A Story For Halloween?

Psst. I need to tell you something… in the spirit of Halloween and all that. I have a Sin Eater for a best friend. It’s a heavy load to bear, but from what I’ve observed, the poor guy’s own load is even heavier.

What’s a Sin Eater you might ask? Well, my friend told me this: Sin Eaters have been around from pre-Christian times but sort of died out (you’ll get the pun) by the end of the 19th century. They were summoned to the bedside of a dead person to perform a ceremony whereby they took on the sins of the deceased— sins that hadn’t been forgiven before the person died, usually unexpectedly.

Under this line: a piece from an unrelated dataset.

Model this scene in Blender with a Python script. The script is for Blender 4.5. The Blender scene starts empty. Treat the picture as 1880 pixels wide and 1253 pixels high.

By eating bread and a drink (usually wine or beer) placed on, or waved over, the dead body, the Sin Eater digested the dead person’s sins. In this way, the Sin Eater saved the dying from hell and also from wandering the earth as ghosts.

You see what I mean? A heavy load to take on, and my friend is very busy since he’s the only one still around. He tells me the wine is usually sour and the bread is stale, so he has to take Tums afterward. But now, at least, he gets paid.

I have to admit I didn’t believe him at first. He’s an odd duck, lives by himself in the apartment next to mine (in a pit of a building, by the way), and really doesn’t like interacting with people. I only got to know him because I deliver food for a local grocery store and made regular visits to his place. I’m pretty outgoing, so eventually I broke him down. He invited me in and over the next year or so, we got to know each other. Then he told me about sin eating. I got up and left. For the next three deliveries, I hardly talked to him, but he looked increasingly sad. I gave in and asked him more about it.

Turns out his father was a Sin Eater, and his father before him. So he’s carrying on the family business. I asked him what he was going to do, since he’s unmarried and has no children. He just shrugged and said he was probably the last of his line. Then I asked him how sin eating made him feel. He said the day after he has to spend in bed. Then he visits the local Catholic church and confesses all the sins he’d ingested. That makes him feel better, but he’s pretty sure the priest thinks he’s the wickedest man on earth.

Then he smiled his sad smile and asked if I’d like to accompany him on his next call. I didn’t feel I could refuse, at that point. I was pretty fascinated.

Turns out his next job was local. Old Mr. Haggerty, who’d lived on the top floor forever, fell in his kitchen and hit his head on the stove. His son didn’t find him for a day or so and seemed fairy traumatized. I know the smell was rather fierce when we entered the apartment. Haggerty lay on the kitchen table, two slices of break on his decaying chest and a glass of wine next to him. The son told us he was only obeying his father’s wishes, which were posted in bold print at the bottom of the DNR notice on the refrigerator.

The Sin Eater waved the glass of wine over the body and drank it, mumbled something under his breath, and then carefully lifted the bread from the body. How he could eat it, I had no idea. But he did, with a lot of gagging and coughing. The son gave him fifty bucks and called 911. We left.

I didn’t see him the next day, but the day after he knocked on my door. What a surprise! He looked pretty good, considering what he’d had to eat, and asked me if I wanted to have dinner with him. I said sure, as long as it wasn’t served on a dead body.

Our son is now an apprentice Sin Eater.



If you liked this short, you might want to check out Twelfth Night at Eyre Hall by Luccia Gray. It features a Sin Eater. Check out Luccia at

This one was for you, Luccia.




19 thoughts on “A Story For Halloween?”

  1. A great Halloween story, thanks Noelle! (t’s not impossible that the sin eater profession was the result of a typo… it originally started out as a profession for those who hate trigonometry: sine ‘ater!) Loved the ending to your story!

  2. I thought it was a true story (until I got to the end). Ha ha ha. I’m so gullible – that’s why I usually don’t read scary stories and never watch scary movies. Well, Noelle. All I can say is I’m glad you aren’t married to a sin eater and don’t have a son in the profession! 🙂

  3. This is brilliant. I did a double take as to whether it was true about three paras in – some of your experiences could lead to this!

  4. Great, Noelle! Loved it! How spooky. The son might have to eat his father’s sins if the Sin Eater dies before his dad does!
    I’m glad I inspire you, because you inspire me all the time 🙂
    The Sin Eater first appears in All Hallows, he also makes an appearance in Twelfth Night, and his apearance in Midsummer at Eyre Hall will be a shocking (and I hope unexpected) part of the ‘grande finale’ of the trilogy. Isac das Junot makes very short, but very intense and crucial visits to my novels. He’s actually based on a biblical character. Guess who?